アマゾンウェブサービスジャパン パートナーアライアンス本部の今野芳弘本部長

 米Amazon Web Services(AWS)の日本法人、アマゾンウェブサービスジャパン パートナーアライアンス本部の今野芳弘本部長は1月22日、同社が開いた2016年のパートナー戦略に関する記者説明会でこう強調した。具体的には、現在約300社の国内パートナー数を2016年内に400社程度まで増やす計画だ。

 なぜ今、パートナー数の拡大に乗り出したのか。今野氏は「今後、AWSのクラウドサービスをお客様に“ニューノーマル(新常態)”として使っていただくようにするためには、パートナーアライアンスをもっと拡大してイノベーティブなサービスを提供していく必要がある」と説明した。要は、さらなるビジネスの拡大に向け、これまで重視してきた質とともに数も追求しようという戦略だ。

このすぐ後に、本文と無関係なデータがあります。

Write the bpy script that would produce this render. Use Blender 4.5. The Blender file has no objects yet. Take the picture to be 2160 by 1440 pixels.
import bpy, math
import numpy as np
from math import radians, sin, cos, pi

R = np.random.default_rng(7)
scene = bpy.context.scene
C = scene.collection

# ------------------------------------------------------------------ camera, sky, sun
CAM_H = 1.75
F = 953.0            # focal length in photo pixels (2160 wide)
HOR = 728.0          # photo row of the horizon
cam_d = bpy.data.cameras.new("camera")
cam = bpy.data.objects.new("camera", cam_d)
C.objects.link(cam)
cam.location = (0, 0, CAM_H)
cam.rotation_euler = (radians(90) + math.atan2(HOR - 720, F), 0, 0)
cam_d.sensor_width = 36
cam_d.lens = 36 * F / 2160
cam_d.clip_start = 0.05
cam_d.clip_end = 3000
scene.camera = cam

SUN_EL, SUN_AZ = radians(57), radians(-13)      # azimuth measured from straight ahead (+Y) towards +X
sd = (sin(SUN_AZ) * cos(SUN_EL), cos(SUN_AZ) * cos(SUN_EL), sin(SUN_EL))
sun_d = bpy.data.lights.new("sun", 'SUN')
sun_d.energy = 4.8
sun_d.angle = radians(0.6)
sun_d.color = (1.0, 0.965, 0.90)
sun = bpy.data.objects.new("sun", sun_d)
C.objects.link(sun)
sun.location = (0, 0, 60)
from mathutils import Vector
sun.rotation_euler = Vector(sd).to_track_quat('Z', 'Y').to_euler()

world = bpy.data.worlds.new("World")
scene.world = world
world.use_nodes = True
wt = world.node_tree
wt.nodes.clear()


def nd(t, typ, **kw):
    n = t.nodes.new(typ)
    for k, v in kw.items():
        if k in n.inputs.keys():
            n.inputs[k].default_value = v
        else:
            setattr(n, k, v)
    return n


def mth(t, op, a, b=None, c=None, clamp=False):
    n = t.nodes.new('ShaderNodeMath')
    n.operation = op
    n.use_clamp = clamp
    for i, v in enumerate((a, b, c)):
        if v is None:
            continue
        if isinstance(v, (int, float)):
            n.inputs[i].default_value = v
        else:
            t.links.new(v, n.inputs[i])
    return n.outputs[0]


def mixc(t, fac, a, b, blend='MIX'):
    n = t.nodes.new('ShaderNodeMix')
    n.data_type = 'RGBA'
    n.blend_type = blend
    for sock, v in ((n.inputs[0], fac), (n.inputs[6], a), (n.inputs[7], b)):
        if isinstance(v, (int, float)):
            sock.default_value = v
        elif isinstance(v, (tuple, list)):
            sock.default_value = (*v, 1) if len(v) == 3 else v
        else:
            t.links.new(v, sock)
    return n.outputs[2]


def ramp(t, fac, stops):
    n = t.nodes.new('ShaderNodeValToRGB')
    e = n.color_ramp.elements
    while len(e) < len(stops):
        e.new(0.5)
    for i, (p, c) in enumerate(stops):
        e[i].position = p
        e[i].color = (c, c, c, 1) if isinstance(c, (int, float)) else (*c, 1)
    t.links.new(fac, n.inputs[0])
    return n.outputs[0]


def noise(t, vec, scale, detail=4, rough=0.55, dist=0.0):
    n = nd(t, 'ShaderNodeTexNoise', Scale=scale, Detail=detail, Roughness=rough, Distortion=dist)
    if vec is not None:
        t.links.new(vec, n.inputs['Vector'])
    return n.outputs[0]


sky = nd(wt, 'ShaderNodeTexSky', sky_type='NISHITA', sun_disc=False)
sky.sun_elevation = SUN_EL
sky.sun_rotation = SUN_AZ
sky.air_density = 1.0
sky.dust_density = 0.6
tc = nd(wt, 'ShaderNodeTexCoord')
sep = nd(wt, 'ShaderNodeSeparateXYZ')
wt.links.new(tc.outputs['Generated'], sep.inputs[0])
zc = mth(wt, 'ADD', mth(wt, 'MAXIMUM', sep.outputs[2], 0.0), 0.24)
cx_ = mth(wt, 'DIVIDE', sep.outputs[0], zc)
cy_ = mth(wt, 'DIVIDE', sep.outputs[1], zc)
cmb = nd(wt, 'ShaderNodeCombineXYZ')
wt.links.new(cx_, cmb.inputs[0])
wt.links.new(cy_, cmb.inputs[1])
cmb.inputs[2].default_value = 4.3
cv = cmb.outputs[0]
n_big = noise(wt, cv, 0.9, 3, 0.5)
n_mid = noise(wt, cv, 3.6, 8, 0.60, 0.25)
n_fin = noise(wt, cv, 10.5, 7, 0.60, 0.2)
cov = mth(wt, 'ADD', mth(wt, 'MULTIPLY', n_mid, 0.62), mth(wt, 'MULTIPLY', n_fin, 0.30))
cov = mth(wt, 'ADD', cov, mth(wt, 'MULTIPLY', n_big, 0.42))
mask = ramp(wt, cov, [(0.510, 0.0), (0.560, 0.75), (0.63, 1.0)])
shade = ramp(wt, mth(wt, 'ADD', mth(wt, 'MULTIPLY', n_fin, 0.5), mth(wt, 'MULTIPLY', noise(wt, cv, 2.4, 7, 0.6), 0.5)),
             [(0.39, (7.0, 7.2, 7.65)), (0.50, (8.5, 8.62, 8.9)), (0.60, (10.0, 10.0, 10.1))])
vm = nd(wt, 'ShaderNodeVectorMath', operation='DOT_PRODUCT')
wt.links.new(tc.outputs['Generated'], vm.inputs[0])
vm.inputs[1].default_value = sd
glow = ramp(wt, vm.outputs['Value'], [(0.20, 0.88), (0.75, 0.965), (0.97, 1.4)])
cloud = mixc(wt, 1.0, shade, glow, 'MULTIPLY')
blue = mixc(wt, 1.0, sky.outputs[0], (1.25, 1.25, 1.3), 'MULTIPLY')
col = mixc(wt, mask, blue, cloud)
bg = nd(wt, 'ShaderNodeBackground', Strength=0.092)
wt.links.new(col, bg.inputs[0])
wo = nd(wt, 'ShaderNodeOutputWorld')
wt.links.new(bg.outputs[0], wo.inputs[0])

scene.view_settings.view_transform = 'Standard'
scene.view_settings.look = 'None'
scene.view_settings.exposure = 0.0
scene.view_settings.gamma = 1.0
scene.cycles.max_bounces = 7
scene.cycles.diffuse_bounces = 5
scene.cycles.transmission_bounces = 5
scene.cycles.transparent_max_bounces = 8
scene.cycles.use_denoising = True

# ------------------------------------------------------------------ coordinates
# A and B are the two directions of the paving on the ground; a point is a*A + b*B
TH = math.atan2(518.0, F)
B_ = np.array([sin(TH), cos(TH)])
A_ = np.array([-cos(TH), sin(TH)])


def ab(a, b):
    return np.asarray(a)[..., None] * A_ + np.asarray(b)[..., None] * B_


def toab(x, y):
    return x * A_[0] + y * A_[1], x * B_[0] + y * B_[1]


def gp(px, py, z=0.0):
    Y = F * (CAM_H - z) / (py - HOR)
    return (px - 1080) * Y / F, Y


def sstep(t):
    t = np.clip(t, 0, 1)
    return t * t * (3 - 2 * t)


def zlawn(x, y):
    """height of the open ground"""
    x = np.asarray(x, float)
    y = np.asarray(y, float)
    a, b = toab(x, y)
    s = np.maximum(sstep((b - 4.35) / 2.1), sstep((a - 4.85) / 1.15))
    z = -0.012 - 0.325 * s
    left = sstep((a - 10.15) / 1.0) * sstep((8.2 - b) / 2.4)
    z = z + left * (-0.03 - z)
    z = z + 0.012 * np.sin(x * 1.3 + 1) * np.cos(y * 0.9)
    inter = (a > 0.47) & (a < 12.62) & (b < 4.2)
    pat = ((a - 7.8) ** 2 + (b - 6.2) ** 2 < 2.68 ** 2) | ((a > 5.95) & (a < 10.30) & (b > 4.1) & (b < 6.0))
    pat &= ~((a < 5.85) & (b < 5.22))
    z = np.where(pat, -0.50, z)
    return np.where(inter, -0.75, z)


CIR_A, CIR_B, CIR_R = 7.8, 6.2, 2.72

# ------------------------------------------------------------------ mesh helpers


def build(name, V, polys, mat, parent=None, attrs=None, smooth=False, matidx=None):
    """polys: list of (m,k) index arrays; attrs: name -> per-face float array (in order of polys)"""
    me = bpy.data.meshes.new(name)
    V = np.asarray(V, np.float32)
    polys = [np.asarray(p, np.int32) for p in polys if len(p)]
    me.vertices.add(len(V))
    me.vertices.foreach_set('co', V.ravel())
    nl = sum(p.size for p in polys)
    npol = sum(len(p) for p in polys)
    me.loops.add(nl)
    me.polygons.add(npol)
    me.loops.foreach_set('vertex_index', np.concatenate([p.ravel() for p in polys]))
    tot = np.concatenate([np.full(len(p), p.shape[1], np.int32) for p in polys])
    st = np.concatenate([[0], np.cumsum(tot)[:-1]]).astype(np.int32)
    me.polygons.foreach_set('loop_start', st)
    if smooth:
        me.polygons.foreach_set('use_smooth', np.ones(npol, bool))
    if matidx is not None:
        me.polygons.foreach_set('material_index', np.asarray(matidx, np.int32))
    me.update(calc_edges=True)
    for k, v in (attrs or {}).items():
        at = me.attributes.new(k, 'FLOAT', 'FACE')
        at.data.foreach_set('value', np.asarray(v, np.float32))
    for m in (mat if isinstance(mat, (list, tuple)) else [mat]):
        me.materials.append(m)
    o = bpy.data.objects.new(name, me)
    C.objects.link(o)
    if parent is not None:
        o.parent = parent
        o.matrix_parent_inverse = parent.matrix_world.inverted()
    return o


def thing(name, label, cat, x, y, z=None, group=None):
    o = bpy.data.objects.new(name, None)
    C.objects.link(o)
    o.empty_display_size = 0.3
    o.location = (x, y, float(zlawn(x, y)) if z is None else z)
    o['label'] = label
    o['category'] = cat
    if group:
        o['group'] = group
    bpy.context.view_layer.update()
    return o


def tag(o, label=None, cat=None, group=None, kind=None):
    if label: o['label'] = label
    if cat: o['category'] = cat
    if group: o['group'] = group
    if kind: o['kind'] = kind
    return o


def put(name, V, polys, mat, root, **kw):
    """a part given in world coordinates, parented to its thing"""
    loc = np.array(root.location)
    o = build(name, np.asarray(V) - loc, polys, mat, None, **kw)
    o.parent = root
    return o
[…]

 今野氏はその具体的な手立てについて、「パートナーの経験・能力の向上や選択肢の拡大」および「新サービスの活用とイノベーション」という2つの観点から、それぞれの取り組みを2016年のパートナー戦略として次のように説明した。

 まず、「パートナーの経験・能力の向上や選択肢の拡大」については、次の5つの具体策を挙げた。

 1つ目は「APN(AWSパートナーネットワーク)のパートナー数とチャネルリセラー数の拡大」。AWSのパートナー制度であるAPNの新規パートナーをリクルートし、支援体制を強化するとともに、AWSのサービスを再販するチャネルリセラーも増やす構えだ。

 2つ目は「エンタープライズシステムの構築・運用能力向上」。AWSのハイタッチ営業との協業を強化するとともに、クラウドインテグレーションや可用性の高いシステムの構築・運用を行う能力の向上を図る。さらにファンディングやトレーニング、プロフェッショナル認定資格取得者の増強を図ることで、AWSサービス上でのエンタープライズシステム活用ニーズに対応するとしている。

 3つ目は「パートナーコミュニティの活性化」。これまで「金融機関向けAWS対応セキュリティリファレンス」を推進してきたが、このほど「医薬業界向けリファレンス」の活動も始まったという。

 4つ目は「コンピテンシープログラムの充実」。このプログラムはパートナーが持つコンピテンシー、つまりは得意分野の実績や技術力をAWSが認定することで、顧客がパートナーを選ぶ際の参考にできるようにしようというものだ。そして、5つ目は「ソリューションの無料お試しサイトの活用推進」である。